IBM was dooming it from the start anyway so it's not really like a suprise anyway. If they hadn't doomed it and had handled it right from the start it would be OS2 that 90 some percent of all pc's would be using today not windows. Take that for whatever it's worth but 95 suffered most of the same problems OS2 2.0 did almost 5 years after OS2 did and had fixed them so most people in 95 could have avoided things like corupt registries and other 95 problems by using OS2 2.1 which was out by that time. But IBM couldn't get it's head on straight and didn't relise what they had till it was way to late to do themselves any good. Heck they hadn't relised what they had for some time after 95 came out and by the time they did it was all over and everybody had gone home years before thats how far out of touch IBM was.

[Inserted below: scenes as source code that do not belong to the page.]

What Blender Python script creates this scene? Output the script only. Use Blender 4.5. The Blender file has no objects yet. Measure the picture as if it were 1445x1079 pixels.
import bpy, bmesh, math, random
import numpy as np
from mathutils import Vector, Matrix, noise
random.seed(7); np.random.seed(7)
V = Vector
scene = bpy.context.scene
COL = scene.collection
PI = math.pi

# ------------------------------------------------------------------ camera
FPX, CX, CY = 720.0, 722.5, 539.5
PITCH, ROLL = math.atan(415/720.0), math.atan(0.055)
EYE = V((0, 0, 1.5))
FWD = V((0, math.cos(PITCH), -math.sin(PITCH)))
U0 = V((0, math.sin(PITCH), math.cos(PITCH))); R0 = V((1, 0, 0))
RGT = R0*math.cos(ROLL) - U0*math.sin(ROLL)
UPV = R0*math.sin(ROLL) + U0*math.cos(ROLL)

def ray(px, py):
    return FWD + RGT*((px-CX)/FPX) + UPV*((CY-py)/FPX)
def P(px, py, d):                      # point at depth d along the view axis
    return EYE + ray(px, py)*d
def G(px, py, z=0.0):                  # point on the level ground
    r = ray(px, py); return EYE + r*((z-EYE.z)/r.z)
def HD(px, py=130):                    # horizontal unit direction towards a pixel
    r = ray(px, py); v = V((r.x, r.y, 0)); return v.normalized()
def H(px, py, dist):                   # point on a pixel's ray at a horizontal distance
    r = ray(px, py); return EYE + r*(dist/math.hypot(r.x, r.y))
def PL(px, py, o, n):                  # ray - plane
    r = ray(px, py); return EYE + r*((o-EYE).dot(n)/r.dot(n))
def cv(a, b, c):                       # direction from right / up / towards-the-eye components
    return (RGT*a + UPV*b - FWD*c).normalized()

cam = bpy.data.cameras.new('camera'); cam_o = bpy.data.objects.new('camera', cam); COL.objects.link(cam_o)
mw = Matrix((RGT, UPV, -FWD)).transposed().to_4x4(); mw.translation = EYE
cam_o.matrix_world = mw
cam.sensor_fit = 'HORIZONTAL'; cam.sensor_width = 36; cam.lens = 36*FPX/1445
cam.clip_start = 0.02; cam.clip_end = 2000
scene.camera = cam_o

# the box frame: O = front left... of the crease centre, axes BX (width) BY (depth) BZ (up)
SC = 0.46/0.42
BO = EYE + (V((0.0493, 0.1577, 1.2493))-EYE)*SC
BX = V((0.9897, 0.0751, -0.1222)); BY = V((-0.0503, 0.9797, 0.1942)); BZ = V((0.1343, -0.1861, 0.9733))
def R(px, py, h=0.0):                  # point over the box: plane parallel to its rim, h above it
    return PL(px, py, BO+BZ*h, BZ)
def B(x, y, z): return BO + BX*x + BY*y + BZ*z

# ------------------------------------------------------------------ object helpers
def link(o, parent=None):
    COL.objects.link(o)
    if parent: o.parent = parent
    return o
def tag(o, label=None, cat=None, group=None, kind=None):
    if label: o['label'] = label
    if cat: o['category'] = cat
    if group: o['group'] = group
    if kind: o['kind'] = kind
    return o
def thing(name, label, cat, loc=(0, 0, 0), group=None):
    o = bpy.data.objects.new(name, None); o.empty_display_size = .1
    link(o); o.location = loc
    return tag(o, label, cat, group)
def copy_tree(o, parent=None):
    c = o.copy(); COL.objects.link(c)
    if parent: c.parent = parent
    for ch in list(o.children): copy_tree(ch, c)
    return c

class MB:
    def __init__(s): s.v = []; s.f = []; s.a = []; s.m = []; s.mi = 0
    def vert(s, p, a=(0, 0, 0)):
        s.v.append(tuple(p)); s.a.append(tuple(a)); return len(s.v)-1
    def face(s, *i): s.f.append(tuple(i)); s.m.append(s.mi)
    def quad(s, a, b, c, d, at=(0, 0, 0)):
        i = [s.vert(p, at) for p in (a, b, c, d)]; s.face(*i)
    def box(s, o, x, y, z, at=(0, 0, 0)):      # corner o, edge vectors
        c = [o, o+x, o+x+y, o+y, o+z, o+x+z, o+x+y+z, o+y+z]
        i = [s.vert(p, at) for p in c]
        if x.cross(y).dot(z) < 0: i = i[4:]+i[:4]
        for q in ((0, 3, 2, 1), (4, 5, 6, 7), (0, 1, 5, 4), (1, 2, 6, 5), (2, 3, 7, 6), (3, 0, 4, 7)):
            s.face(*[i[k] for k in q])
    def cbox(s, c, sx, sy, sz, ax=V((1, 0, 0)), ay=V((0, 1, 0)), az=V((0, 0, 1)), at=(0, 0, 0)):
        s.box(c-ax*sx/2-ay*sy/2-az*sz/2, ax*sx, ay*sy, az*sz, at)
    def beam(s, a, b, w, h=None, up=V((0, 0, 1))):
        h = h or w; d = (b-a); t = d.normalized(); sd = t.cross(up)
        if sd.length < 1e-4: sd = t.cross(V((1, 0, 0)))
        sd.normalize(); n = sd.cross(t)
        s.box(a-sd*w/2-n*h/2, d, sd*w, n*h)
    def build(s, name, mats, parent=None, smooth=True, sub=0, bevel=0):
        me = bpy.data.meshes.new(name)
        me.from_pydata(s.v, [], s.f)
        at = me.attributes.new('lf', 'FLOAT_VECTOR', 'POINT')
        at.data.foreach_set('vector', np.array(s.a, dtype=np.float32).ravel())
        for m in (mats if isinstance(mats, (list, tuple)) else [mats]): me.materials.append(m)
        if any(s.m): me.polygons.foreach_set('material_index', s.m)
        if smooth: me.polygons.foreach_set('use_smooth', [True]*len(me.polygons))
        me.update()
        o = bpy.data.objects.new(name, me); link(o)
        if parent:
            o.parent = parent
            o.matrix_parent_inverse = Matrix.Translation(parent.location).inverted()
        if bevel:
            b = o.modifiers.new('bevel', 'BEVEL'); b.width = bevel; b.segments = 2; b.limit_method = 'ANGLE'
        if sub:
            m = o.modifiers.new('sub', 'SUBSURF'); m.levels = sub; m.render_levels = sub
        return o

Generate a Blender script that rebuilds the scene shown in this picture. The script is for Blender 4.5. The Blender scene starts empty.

Open Source OS/2 (Score:2, Insightful)
Goodbye OS/2,
I will miss you,
Goodbye to your cousin NT 4.0 too,
Boo Hoo, Boo Hoo
Re:Think of the marketing IBM wasted (Score:2, Insightful)
Re:Think of the marketing IBM wasted (Score:3, Insightful)
On one, the hard disk driver didn't work.
On the second, the video driver didn't work, so you were stuck at 640x480.
On the third, it wouldn't boot.
So the company I was working for gave up on OS/2. And now I work for IBM...
OS/2's problem wasn't marketing. The problem was that it wouldn't run on the diverse array of hardware around. It was probably great if you had IBM PCs, but who did?
Microsoft spends a lot of money getting Windows to run on all the hardware out there. Even if Apple wanted to make OS X run on any PC, they probably couldn't afford to.